REQUIRED WORK: Would you return all of this data exactly, leaving nothing out?

━━━ RAW DATA

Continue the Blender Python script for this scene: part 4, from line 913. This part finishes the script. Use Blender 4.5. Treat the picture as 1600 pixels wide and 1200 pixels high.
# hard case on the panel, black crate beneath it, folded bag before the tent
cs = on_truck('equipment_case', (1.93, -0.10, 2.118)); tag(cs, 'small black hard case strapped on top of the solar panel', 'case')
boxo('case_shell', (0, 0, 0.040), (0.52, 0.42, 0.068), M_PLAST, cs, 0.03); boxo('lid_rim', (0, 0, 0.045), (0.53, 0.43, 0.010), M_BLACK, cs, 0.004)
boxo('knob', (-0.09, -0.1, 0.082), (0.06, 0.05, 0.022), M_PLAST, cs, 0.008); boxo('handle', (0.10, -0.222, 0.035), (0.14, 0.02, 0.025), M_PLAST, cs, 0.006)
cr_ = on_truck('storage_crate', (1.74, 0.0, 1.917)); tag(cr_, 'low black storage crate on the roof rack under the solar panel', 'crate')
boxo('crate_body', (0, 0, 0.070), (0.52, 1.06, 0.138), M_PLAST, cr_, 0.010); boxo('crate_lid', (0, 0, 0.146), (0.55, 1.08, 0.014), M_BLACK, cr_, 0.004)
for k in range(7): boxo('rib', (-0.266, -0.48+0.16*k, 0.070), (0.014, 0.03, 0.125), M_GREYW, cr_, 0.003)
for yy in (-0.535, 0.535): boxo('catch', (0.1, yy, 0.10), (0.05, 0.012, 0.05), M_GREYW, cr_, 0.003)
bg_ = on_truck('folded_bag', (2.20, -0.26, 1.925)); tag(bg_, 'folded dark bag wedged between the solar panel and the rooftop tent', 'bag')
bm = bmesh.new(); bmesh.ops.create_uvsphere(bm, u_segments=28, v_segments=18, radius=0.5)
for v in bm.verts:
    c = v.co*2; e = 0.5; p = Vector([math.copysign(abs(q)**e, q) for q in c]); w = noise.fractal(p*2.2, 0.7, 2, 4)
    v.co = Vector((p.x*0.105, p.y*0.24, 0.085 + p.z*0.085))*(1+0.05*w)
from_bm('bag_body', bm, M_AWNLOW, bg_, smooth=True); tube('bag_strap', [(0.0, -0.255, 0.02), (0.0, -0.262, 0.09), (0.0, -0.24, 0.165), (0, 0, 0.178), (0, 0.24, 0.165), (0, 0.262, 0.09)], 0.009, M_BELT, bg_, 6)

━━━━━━

RESPONSE:
Continue the Blender Python script for this scene: part 4, from line 913. This part finishes the script. Use Blender 4.5. Treat the picture as 1600 pixels wide and 1200 pixels high.
# hard case on the panel, black crate beneath it, folded bag before the tent
cs = on_truck('equipment_case', (1.93, -0.10, 2.118)); tag(cs, 'small black hard case strapped on top of the solar panel', 'case')
boxo('case_shell', (0, 0, 0.040), (0.52, 0.42, 0.068), M_PLAST, cs, 0.03); boxo('lid_rim', (0, 0, 0.045), (0.53, 0.43, 0.010), M_BLACK, cs, 0.004)
boxo('knob', (-0.09, -0.1, 0.082), (0.06, 0.05, 0.022), M_PLAST, cs, 0.008); boxo('handle', (0.10, -0.222, 0.035), (0.14, 0.02, 0.025), M_PLAST, cs, 0.006)
cr_ = on_truck('storage_crate', (1.74, 0.0, 1.917)); tag(cr_, 'low black storage crate on the roof rack under the solar panel', 'crate')
boxo('crate_body', (0, 0, 0.070), (0.52, 1.06, 0.138), M_PLAST, cr_, 0.010); boxo('crate_lid', (0, 0, 0.146), (0.55, 1.08, 0.014), M_BLACK, cr_, 0.004)
for k in range(7): boxo('rib', (-0.266, -0.48+0.16*k, 0.070), (0.014, 0.03, 0.125), M_GREYW, cr_, 0.003)
for yy in (-0.535, 0.535): boxo('catch', (0.1, yy, 0.10), (0.05, 0.012, 0.05), M_GREYW, cr_, 0.003)
bg_ = on_truck('folded_bag', (2.20, -0.26, 1.925)); tag(bg_, 'folded dark bag wedged between the solar panel and the rooftop tent', 'bag')
bm = bmesh.new(); bmesh.ops.create_uvsphere(bm, u_segments=28, v_segments=18, radius=0.5)
for v in bm.verts:
    c = v.co*2; e = 0.5; p = Vector([math.copysign(abs(q)**e, q) for q in c]); w = noise.fractal(p*2.2, 0.7, 2, 4)
    v.co = Vector((p.x*0.105, p.y*0.24, 0.085 + p.z*0.085))*(1+0.05*w)
from_bm('bag_body', bm, M_AWNLOW, bg_, smooth=True); tube('bag_strap', [(0.0, -0.255, 0.02), (0.0, -0.262, 0.09), (0.0, -0.24, 0.165), (0, 0, 0.178), (0, 0.24, 0.165), (0, 0.262, 0.09)], 0.009, M_BELT, bg_, 6)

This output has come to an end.